The CBS drama "CSI: Crime Scene Investigation" is one of the most successful and acclaimed police procedurals of the 21st century. Originally airing between 2000 and 2015, the show currently boasts an 81% audience score on Rotten Tomatoes and it won 6 Emmys during its original run (via the Television Academy).

"CSI" followed a team of crime-scene investigators as they solved complex cases, apprehended lawbreakers, and fought for justice. Combining character-driven drama with sophisticated procedural elements, the show found a winning formula — and one that the franchise has continued to replicate in its various spinoffs, novelizations, and video games.

The latest televised incarnation of the franchise, "CSI: Vegas," began airing in October 2021 and is giving fans a direct sequel to the original series. William Petersen and Jorja Fox reprise their roles as Gil Grissom and Sara Sidle, much to the delight of long-term fans. However, while many people want to see more "CSI: Vegas" down the line, some eagle-eyed viewers weren't impressed with a glaring mistake in one episode of the revival series.

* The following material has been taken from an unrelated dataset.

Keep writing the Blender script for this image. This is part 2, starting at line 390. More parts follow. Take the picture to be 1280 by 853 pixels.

Some fans think CSI: Vegas needs to double check its spelling

The fifth episode of "CSI: Vegas," titled "Let the Chips Fall," saw the team identify a questionable person named Gary Hayworth (Josh Bitton) as one of the suspects in the case of the week, which involved a cargo plane and a lot of dead bodies. Hayworth's rap sheet included everything from petty larceny to shoplifting, so you can understand why he was on their radar. That being said, the actual biggest crime on his record was bad spelling.

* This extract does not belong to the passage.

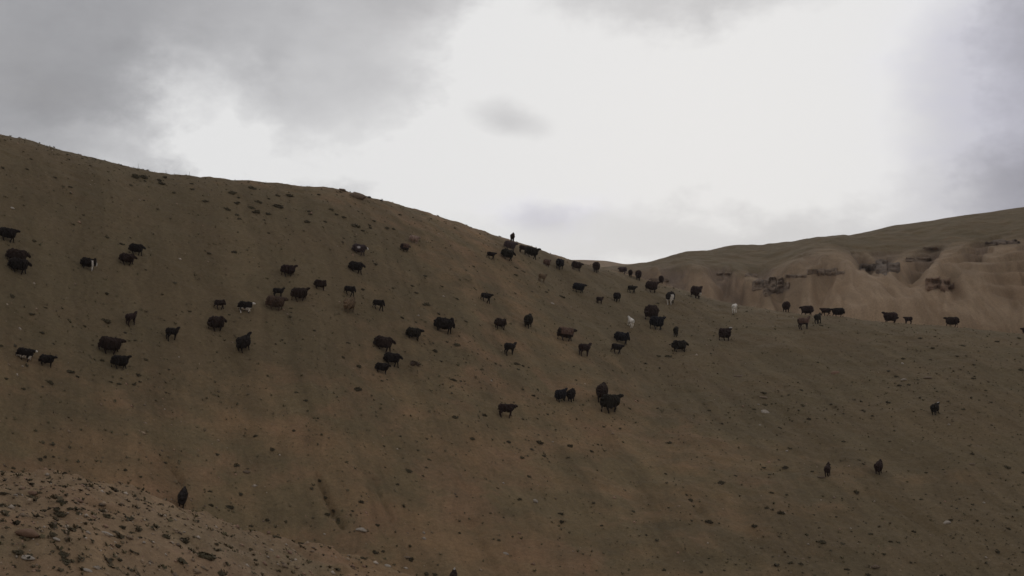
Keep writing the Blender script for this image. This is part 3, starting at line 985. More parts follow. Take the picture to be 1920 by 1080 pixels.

Reddit user u/Wickedlycleaver took to the site and shared a snap of Hayworth's criminal record, which included "identitiy theft" and "recieving stolen property." The Redditor also recommended that CBS should hire someone to perform spellchecking duties on "CSI: Vegas," causing other forum users to show their support for the cause.

It turns out that the original poster wasn't the only person to notice the mistake. "Lmao I noticed 'recieving' when I first watched the episode but 'identitiy' too?? I shouldn't even be surprised at this point, just deeply disappointed," wrote a user by the name of u/Astute_potato.

However, some people defended the error. A user called u/AutumunalSunshine — who presumably has experience working with law enforcement — claimed that the bad spelling is true to life. "I've got to be real with you; this is better than the spelling I used to see regularly in police reports," they wrote. "Don't get me started on their punctuation."